## JOB:
Each line from the one containing "Write part 4" through the one containing "e = Vector((0, 0, 1));" is to be retyped exactly, both end lines included, and all other lines left out.
:: MATERIALS PROVIDED
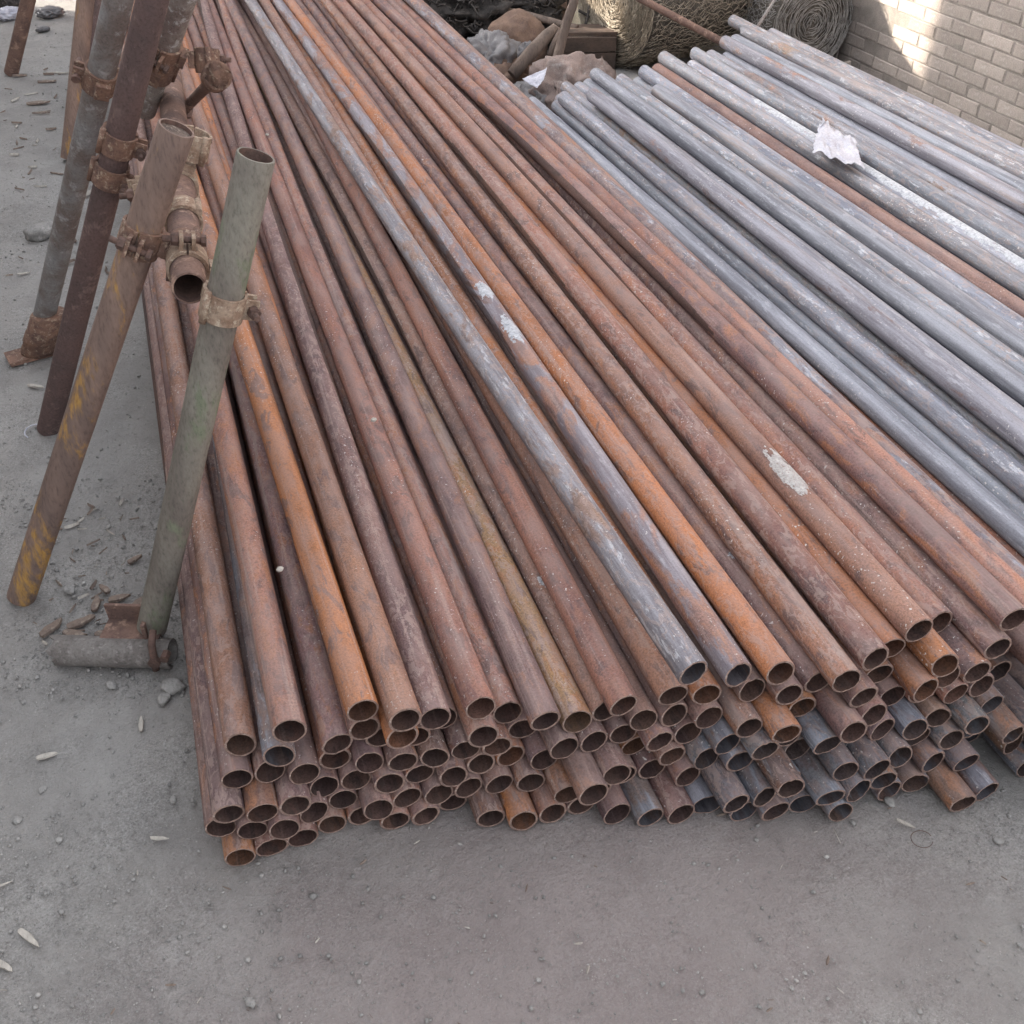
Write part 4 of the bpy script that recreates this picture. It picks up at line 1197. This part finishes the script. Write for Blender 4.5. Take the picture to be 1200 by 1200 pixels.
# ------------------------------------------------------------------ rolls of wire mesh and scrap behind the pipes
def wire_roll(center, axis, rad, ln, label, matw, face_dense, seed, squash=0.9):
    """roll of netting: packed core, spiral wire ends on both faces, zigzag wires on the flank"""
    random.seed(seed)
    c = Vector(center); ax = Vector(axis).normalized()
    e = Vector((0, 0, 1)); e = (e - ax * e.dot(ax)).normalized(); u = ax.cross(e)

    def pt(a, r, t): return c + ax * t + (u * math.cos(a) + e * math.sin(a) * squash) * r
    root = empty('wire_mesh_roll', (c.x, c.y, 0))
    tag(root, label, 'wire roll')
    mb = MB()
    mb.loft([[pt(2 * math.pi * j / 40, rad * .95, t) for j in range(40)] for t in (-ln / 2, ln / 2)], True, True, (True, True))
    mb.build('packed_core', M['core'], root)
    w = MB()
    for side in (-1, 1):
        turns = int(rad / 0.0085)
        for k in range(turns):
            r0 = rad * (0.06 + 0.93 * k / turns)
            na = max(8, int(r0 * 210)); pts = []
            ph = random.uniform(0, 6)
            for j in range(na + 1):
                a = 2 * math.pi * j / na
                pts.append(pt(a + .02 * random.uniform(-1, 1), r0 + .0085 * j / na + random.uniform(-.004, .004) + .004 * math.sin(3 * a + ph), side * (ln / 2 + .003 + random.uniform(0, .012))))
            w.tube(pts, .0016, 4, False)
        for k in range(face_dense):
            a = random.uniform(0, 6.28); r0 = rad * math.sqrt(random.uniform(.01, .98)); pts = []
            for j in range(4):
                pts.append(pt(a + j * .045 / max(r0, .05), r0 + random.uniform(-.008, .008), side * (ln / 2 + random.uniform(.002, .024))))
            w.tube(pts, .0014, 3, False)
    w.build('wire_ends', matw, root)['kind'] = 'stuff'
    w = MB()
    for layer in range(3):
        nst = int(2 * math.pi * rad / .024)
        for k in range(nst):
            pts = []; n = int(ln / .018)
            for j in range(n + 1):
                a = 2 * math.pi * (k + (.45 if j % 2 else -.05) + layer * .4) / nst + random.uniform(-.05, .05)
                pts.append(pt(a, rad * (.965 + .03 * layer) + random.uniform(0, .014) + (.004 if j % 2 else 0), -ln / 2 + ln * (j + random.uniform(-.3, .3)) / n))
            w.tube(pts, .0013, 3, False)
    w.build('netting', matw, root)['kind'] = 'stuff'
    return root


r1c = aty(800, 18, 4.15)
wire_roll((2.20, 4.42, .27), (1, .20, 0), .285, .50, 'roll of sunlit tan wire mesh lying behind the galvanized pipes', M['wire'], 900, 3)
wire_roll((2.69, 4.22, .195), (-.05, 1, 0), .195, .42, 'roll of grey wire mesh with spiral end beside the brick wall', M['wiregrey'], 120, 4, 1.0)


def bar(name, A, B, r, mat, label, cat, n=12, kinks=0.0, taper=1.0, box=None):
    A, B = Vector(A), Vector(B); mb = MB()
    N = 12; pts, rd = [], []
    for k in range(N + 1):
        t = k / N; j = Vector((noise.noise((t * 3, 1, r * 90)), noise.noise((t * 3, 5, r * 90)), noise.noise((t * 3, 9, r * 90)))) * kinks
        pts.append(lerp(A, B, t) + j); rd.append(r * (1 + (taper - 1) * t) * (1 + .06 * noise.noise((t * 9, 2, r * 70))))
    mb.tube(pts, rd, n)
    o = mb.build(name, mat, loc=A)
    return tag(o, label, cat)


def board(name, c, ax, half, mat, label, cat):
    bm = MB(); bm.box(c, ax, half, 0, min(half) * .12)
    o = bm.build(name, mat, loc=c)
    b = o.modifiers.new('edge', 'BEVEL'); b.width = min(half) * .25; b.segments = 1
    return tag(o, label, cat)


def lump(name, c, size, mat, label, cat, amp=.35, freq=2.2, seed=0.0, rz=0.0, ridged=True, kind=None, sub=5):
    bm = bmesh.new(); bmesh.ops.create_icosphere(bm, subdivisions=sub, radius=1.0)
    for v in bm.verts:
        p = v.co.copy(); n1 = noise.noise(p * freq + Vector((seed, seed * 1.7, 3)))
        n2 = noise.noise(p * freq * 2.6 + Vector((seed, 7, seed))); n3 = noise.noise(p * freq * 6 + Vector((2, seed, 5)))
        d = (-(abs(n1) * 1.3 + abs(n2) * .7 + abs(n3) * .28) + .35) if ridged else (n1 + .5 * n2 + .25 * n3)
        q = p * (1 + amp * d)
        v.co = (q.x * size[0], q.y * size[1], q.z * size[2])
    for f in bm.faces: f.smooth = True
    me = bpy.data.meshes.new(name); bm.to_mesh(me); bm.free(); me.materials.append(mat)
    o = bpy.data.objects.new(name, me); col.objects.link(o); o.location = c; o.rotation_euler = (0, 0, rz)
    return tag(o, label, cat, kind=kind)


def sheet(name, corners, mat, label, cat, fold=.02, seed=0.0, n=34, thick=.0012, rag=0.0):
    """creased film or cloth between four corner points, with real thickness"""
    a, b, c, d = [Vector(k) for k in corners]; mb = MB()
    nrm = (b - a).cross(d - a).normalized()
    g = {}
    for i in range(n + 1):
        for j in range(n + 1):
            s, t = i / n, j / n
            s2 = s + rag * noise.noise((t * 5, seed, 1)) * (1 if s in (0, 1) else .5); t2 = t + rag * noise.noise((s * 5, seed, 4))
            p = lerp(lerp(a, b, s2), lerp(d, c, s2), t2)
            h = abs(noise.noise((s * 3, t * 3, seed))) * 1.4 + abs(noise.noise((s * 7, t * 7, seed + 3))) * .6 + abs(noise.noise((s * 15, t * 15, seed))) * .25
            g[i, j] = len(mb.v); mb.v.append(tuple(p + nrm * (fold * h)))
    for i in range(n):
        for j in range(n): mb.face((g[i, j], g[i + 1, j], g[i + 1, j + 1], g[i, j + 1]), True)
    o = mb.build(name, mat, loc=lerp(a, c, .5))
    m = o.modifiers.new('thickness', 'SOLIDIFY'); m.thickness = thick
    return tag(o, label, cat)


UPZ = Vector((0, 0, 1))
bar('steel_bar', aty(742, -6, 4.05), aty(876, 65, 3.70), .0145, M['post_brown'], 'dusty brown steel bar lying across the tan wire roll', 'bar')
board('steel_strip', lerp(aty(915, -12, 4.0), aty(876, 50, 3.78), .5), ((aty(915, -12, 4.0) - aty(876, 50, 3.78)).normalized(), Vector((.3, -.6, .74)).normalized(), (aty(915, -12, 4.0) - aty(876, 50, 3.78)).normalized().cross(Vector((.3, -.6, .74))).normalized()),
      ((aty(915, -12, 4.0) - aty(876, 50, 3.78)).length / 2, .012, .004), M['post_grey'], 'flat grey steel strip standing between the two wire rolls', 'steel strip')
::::
:: MATERIALS PROVIDED
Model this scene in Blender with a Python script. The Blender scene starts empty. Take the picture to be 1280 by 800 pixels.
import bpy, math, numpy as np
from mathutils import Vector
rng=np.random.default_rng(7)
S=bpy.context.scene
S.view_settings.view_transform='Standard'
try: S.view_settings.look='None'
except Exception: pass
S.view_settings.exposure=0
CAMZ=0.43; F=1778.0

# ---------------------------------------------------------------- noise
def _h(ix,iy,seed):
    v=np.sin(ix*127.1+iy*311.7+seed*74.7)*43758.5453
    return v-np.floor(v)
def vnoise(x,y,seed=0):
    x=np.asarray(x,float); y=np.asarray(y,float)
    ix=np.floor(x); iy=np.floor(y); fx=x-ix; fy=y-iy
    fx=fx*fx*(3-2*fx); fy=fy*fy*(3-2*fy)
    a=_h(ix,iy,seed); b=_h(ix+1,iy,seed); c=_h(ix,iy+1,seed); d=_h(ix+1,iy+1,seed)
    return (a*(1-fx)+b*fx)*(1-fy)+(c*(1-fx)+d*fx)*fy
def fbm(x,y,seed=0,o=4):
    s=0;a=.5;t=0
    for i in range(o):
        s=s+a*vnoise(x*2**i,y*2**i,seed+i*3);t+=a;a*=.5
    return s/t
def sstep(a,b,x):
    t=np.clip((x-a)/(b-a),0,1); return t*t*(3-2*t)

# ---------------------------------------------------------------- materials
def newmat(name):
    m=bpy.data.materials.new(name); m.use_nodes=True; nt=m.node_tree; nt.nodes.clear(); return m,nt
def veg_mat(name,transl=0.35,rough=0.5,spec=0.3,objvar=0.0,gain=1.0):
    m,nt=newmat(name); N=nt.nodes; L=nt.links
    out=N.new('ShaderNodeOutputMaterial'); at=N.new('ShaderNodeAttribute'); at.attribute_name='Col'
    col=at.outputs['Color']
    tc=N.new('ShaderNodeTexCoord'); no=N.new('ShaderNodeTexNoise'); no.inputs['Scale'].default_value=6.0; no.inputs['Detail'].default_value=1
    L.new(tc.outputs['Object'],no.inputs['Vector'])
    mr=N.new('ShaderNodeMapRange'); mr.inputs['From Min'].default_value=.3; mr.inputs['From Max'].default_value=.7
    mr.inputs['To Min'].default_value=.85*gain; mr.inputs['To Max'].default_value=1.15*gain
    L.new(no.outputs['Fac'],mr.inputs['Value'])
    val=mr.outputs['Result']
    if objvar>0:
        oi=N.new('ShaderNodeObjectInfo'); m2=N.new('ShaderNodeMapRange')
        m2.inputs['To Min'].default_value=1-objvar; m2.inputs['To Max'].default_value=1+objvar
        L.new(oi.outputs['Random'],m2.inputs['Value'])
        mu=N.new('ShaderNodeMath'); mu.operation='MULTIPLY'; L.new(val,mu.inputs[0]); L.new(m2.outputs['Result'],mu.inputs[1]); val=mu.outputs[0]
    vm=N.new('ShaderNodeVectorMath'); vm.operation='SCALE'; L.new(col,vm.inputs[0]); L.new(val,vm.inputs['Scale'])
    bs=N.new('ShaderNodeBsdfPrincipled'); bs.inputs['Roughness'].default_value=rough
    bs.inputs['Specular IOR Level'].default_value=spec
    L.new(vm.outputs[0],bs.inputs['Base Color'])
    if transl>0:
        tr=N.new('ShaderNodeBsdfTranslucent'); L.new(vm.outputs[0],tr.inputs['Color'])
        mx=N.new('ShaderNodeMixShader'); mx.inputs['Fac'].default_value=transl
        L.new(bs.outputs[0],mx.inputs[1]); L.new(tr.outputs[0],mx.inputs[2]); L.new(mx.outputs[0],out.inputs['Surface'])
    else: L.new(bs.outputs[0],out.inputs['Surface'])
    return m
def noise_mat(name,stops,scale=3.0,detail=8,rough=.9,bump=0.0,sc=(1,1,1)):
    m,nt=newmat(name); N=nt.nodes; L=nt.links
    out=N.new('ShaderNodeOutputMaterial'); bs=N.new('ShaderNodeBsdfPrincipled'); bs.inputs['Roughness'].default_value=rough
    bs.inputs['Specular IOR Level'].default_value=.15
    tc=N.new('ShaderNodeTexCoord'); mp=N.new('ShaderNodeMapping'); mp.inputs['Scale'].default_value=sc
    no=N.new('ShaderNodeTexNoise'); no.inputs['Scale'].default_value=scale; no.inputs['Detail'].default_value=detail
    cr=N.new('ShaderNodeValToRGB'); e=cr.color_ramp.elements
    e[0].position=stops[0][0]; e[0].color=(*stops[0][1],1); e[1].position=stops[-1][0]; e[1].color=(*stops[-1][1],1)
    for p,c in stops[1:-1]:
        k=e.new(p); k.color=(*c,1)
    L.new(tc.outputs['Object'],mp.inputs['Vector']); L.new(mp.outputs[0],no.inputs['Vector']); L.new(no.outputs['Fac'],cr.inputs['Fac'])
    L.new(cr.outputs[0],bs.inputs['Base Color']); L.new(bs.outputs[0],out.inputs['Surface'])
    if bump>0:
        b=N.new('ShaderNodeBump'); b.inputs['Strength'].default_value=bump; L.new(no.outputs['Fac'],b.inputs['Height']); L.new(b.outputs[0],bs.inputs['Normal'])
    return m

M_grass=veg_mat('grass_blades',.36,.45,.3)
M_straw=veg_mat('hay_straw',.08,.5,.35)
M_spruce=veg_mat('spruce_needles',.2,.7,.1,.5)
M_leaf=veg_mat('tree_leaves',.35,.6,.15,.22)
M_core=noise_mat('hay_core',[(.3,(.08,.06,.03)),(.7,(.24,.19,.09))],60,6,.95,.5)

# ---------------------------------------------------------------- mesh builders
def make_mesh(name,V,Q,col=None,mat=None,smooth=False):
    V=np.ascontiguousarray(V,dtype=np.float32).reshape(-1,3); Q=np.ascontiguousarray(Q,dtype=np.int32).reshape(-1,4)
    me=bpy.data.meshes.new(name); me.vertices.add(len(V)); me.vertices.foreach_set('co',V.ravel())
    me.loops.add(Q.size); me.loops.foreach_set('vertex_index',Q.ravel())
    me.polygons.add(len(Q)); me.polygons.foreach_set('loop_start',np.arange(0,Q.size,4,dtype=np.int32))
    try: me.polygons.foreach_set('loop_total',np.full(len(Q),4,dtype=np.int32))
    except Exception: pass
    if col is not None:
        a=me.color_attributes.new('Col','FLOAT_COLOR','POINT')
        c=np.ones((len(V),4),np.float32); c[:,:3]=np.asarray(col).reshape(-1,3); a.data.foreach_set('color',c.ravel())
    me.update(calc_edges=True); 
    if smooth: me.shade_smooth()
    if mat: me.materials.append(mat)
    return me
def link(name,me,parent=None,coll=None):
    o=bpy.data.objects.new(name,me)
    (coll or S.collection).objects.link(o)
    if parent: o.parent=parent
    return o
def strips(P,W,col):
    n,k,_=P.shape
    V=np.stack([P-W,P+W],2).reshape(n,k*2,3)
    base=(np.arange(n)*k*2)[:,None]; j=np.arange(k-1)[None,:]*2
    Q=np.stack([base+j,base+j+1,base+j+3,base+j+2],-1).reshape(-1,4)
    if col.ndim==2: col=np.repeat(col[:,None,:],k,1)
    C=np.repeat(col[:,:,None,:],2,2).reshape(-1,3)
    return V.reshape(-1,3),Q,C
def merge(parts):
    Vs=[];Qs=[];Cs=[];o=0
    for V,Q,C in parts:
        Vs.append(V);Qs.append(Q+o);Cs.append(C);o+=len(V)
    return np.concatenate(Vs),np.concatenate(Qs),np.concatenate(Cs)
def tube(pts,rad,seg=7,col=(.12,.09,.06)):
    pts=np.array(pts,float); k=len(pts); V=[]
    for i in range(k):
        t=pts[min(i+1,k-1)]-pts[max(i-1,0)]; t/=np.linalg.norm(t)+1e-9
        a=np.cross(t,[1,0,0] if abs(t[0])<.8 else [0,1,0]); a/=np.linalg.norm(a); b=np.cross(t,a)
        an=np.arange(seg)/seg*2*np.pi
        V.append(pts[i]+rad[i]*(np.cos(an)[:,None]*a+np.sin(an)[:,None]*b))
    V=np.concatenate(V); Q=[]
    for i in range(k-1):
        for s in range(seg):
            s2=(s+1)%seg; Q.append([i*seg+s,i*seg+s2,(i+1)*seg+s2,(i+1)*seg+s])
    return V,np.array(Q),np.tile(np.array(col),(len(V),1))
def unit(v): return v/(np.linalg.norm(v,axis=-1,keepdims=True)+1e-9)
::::
:: MATERIALS PROVIDED
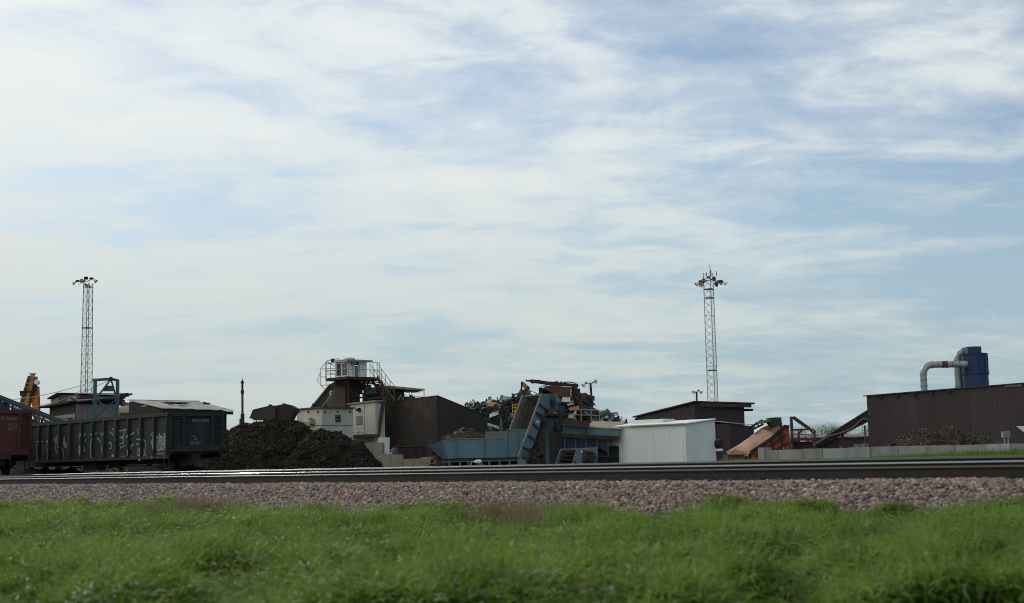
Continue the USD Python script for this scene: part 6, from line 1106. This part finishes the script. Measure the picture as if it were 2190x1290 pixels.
::::
## TASK RESPONSE:
Write part 4 of the bpy script that recreates this picture. It picks up at line 1197. This part finishes the script. Write for Blender 4.5. Take the picture to be 1200 by 1200 pixels.
# ------------------------------------------------------------------ rolls of wire mesh and scrap behind the pipes
def wire_roll(center, axis, rad, ln, label, matw, face_dense, seed, squash=0.9):
    """roll of netting: packed core, spiral wire ends on both faces, zigzag wires on the flank"""
    random.seed(seed)
    c = Vector(center); ax = Vector(axis).normalized()
    e = Vector((0, 0, 1)); e = (e - ax * e.dot(ax)).normalized(); u = ax.cross(e)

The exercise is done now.